Our culture teaches us American guys that we’re expected to hold the door for you, treat you like daddy’s little princess, treat you like “equals” when decisions are made, listen to you for as long as you like, and take all the responsibility when it’s time to pay the bills or go the extra yard.
I don’t say this to be demeaning or rude, just so you can maybe get some perspective of what’s expected of you in Japan. You’re expected to go the extra yard in Japan.
You can call the situation in Japan sexist, but then you would be admitting the situation in America is reverse sexism by extension. I suggest you don’t dwell on the politics and do whatever is necessary. If you find a guy worth going the extra mile for, it’s not a problem right?
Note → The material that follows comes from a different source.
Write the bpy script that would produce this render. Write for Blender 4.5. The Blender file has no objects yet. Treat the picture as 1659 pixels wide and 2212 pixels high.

For a guy to seriously date Japanese women, we have to also get accustomed to different expectations. The difference is that, the expectations in our home country largely exceed those in Japan.
Secondly, we don’t deal with all of the perspective issues that American women have. Again, it doesn’t matter in either case if the perspective is true — what matters is that you understand the perspective exists and can cope with it in one form or another.
That might mean you prove the perception wrong. That might mean you win your partner over so they don’t mind if it’s true. You will want to take steps to mitigate those perceptions in the early stages, however. You may also express to your local friends your concerns. If they are considerate, you won’t need to ask them to put in a good word for you on those accounts.

Japanese, regardless of sex, are likely to treat Americans, regardless of sex, as play toys. Many of the American women seem to be very upset about this fact, as a lot of the expat guys don’t have a problem with such an arrangement. Thus you guys appear to get very jealous.
But I believe it’s fairly difficult for there to be a meaningful relationship across cultures. American men also have a lot of negative perceptions to work through and a longer and more difficult road in establishing local friends. The reality is that not a whole lot of Japanese want to move abroad permanently.

Finally, I’ll leave all the women with 1 thought here.
This thread has a lot of complaints from women abroad that they either get no attention in country X or too much attention in country Y.
You bounce between stereotyping men as “shy”, “intimidated” and then if they do pay attention you paint them as sex maniac perverts. It seems like no matter what, you take issue with how men treat you outside of America.
With this kind of attitude and stereotyping, how do you expect anyone from the opposite sex to take you seriously? To make a cross-cultural relationship work, it takes a lot of work and flexibility by both parties. The rewards are high, but it requires commitment and trust.

So long as these kinds of stereotypes are your perceptions of men abroad, you will never be able to establish the trust for such a relationship. The women who didn’t harbor these stereotypes are probably finding men in these countries and happy.